2012/02/01

Making Choices in a Monkey Economy



Laurie Santos set up a Monkey Marketplace in a lab to see if, by studying monkey financial behavior, they could find out whether it's possible to change human financial behavior.


One thing Laurie Santos found is that in the Monkey Market, the monkeys they will steal from each other and the human salesmen whenever they get the chance.

What are some ways we try to deal with the problem of the temptation to steal?
How do we currently design our human environment to deal with this problem?

A friend once said that he thinks stealing is the worst crime ever, because it causes so much inconvenience in the world, on so many levels. How bad is stealing things on your own moral compass?


Back to the video, she then asked us two thought experiment questions.
Thought experiment one:
So imagine that right now I handed each and every one of you a thousand U.S. dollars -- so 10 crisp hundred dollar bills.
And then you get a choice: you can either be risky, in which case I'm going to flip a coin. If it comes up heads, you're going to get a thousand dollars more. If it comes up tails, you get nothing. So it's a chance to get more, but it's pretty risky. Your other option is a bit safe. Your just going to get some money for sure. I'm just going to give you 500 bucks.

What would you choose?

Laurie Santos says most people think in relative terms: will I get more or less?
She says it's easier than to think in absolute terms: how much is this ultimately going to be?
Do you think this is true for you? Is this true for most people you know?


Now, here's another thought experiment. Imagine that I give each and every one of you 2,000 dollars -- 20 crisp hundred dollar bills. Now you can buy double to stuff you were going to get before. And now imagine that I have you make another choice But this time, it's a little bit worse. Now, you're going to be deciding how you're going to lose money, but you're going to get the same choice. You can either take a risky loss -- so I'll flip a coin. If it comes up heads, you're going to actually lose a lot. If it comes up tails, you lose nothing, you're fine, get to keep the whole thing -- or you could play it safe, which means you have to reach back into your wallet and give me five of those $100 bills, for certain.

What would you choose?

Laurie Santos says, when humans are in a 'loss' mindset, we actually become more risky. We're more likely to gamble when we think we're losing money.
Is this true for you? Is this true for most people you know?


Laurie Santos then says, that these behaviors have been around for 35 million years. Now, she doesn't get into this at all, but evolutionarily, when behaviors persist, it's because there's benefit in these behaviors.

What benefit might be in these behaviours?

Do you think that human behaviour is unchangable, that we're forever monkeys? Meaning, do you think that we can never actually behave according to our moral systems?

Do you agree with Laurie Santos, that perhaps the problem is not that we do these things that we agree are bad, but that our environment is designed wrong?
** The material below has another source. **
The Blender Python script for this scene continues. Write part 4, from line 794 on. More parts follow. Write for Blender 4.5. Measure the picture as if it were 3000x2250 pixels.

If it's just the environment that has to be changed, let's go back to the stealing question:
What kind of environments make it easy to steal?
What kind of environments make it hard to steal?
What kind of environments make you feel bad to steal?
What kind of environments make it seem like it's no big deal or even okay to steal?

Do you think that just manipulating the environment will change people's behaviours?

Thinking about the choice experiments that Sheena Iyengar talked about in the video last time.
What were some of the choice experiments she did?
What environmental factors affected how people chose?

So, if it's about environment, where might our environment be designed wrong, where we're getting bad results from these behaviors instead of good results?